I discovered two things that night. One is that Cruella really likes Curve.
 
Two is that I’m just not a cologne guy. I don’t have anything against it in theory; some peoples’ natural musk smells like a gasoline-soaked rag in a wastebin full of week-old buffalo wings. No amount of showering can rid them of this animal funk, so access to a fragrance of some kind seems not only logical, but mandatory.
 
For those of us whose bodies have a more normal pH balance, though, it strikes me as unnecessary. As it is, our nostrils are already an access point for a bevy of chemicals both natural and artificial. On any given day, we might inhale particulate matter from roasting hot dogs, glazed doughnuts, wet paint, hot rubber tires, deer droppings and the fetid breath of a crotch-licking Basset Hound.

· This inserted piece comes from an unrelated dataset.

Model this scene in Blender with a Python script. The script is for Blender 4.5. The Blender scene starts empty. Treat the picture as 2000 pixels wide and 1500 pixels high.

The last thing I’d want is to add to that list an eye-watering compound concocted in a laboratory. If I truly yearned for the incongruous odor of flowers growing in a field made of chocolate, I’d make myself a necklace of lilacs and Hershey bars.
 
You’ll find that some people are very diligent about their diet – only eating certain foods, drinking certain beverages. I propose a diet of the nose: only inhaling particulants that have never seen in inside of a test tube.
 
That goes for women, too, although women in general seem to be better than men at applying fragrances tastefully. The ones with real skill only smell like perfume when they brush close against you, or when they stroll by on a summer’s day and are blasted by a gust of wind heading in your direction. This talent may come with practice, or may be due to a fundamental gender difference. Perhaps women have a more refined sense of smell, whereas men’s noses have been bludgeoned and weakened by constant exposure to smelly guy-type things, like tackle boxes and gross domestic beer.
 
Maybe it’s time a sweet-smelling lady gave some pointers to our nicotine-addicted government official, he of the mutant chemical reek.
 
A wayward breeze wasn’t necessary for his metal-corroding scent to be noticed. In fact, if a breeze had come along, it would have picked up on his store-bought aura and changed course, altering weather patterns in the process and sending snow flurries to the coast of Spain. It was as though a cologne truck had smashed into another cologne truck, and the resulting chemical reaction mutated nearby atoms into a full-grown man, who was then run over by another cologne truck. For the purposes of this analogy, let’s assume there’s such a thing as a cologne truck.
 
Why anyone would douse themselves to this degree is a mystery. It’s possible the man’s olfactory equipment was compromised by a grenade explosion during a tour in a foreign war, but I’m more inclined to chalk it up to plain ol’ insecurity. Freshly washed, the human body actually doesn’t smell that bad. It produces pheromones, which can yield a subtle and pleasing aroma, and when you add in the most excellent potpourri of light body wash and brand-name laundry detergent, good things can happen. Self-drenching in a bath of goop is only acceptable in extreme circumstances, like when you get pelted at the zoo by a gang of poo-flinging chimps. 
 
Mr. Government Man clearly didn’t have this excuse. A double-breasted Oxford is not animal-watching attire. Since I’m a forgiving dude – sometimes – I’m willing to give this guy the benefit of the doubt and assume something terrible happened on the way to his meeting. An incident with a leaky toddler, or a chain-smoking jag brought on by stress. Anything.
 
Because the only alternative is that his pungency is voluntary. And that just stinks.